- [Task details] Reproduce all of the data exactly.

- [Material]
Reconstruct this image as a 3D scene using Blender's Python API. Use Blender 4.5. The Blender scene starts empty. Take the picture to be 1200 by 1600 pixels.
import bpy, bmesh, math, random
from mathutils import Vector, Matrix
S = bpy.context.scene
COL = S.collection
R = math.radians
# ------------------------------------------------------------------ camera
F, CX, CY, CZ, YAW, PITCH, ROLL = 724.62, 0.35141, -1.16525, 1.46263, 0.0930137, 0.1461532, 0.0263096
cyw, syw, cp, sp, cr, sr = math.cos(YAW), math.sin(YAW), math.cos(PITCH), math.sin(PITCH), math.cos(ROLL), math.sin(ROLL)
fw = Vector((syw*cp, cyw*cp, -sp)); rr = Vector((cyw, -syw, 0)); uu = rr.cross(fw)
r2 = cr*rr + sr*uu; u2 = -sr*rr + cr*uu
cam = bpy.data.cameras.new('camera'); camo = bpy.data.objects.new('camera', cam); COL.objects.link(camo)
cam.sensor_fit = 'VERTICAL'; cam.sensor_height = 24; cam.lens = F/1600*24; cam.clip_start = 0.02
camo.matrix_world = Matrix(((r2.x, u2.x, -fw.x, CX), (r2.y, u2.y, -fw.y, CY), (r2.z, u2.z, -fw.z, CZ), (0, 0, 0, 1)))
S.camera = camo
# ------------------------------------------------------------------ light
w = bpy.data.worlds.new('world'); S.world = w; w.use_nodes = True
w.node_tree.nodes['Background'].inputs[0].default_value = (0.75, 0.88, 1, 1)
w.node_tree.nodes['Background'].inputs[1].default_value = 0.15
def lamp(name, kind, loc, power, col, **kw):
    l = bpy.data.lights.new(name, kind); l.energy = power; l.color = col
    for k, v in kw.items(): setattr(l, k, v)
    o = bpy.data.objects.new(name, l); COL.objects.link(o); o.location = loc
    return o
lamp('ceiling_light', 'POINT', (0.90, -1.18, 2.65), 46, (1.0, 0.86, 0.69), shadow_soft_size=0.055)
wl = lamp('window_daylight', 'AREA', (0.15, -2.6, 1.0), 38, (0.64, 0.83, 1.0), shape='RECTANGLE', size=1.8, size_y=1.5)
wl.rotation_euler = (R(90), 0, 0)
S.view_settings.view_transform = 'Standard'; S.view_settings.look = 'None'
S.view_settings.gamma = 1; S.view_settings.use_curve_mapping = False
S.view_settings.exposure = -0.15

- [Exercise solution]
Reconstruct this image as a 3D scene using Blender's Python API. Use Blender 4.5. The Blender scene starts empty. Take the picture to be 1200 by 1600 pixels.
import bpy, bmesh, math, random
from mathutils import Vector, Matrix
S = bpy.context.scene
COL = S.collection
R = math.radians
# ------------------------------------------------------------------ camera
F, CX, CY, CZ, YAW, PITCH, ROLL = 724.62, 0.35141, -1.16525, 1.46263, 0.0930137, 0.1461532, 0.0263096
cyw, syw, cp, sp, cr, sr = math.cos(YAW), math.sin(YAW), math.cos(PITCH), math.sin(PITCH), math.cos(ROLL), math.sin(ROLL)
fw = Vector((syw*cp, cyw*cp, -sp)); rr = Vector((cyw, -syw, 0)); uu = rr.cross(fw)
r2 = cr*rr + sr*uu; u2 = -sr*rr + cr*uu
cam = bpy.data.cameras.new('camera'); camo = bpy.data.objects.new('camera', cam); COL.objects.link(camo)
cam.sensor_fit = 'VERTICAL'; cam.sensor_height = 24; cam.lens = F/1600*24; cam.clip_start = 0.02
camo.matrix_world = Matrix(((r2.x, u2.x, -fw.x, CX), (r2.y, u2.y, -fw.y, CY), (r2.z, u2.z, -fw.z, CZ), (0, 0, 0, 1)))
S.camera = camo
# ------------------------------------------------------------------ light
w = bpy.data.worlds.new('world'); S.world = w; w.use_nodes = True
w.node_tree.nodes['Background'].inputs[0].default_value = (0.75, 0.88, 1, 1)
w.node_tree.nodes['Background'].inputs[1].default_value = 0.15
def lamp(name, kind, loc, power, col, **kw):
    l = bpy.data.lights.new(name, kind); l.energy = power; l.color = col
    for k, v in kw.items(): setattr(l, k, v)
    o = bpy.data.objects.new(name, l); COL.objects.link(o); o.location = loc
    return o
lamp('ceiling_light', 'POINT', (0.90, -1.18, 2.65), 46, (1.0, 0.86, 0.69), shadow_soft_size=0.055)
wl = lamp('window_daylight', 'AREA', (0.15, -2.6, 1.0), 38, (0.64, 0.83, 1.0), shape='RECTANGLE', size=1.8, size_y=1.5)
wl.rotation_euler = (R(90), 0, 0)
S.view_settings.view_transform = 'Standard'; S.view_settings.look = 'None'
S.view_settings.gamma = 1; S.view_settings.use_curve_mapping = False
S.view_settings.exposure = -0.15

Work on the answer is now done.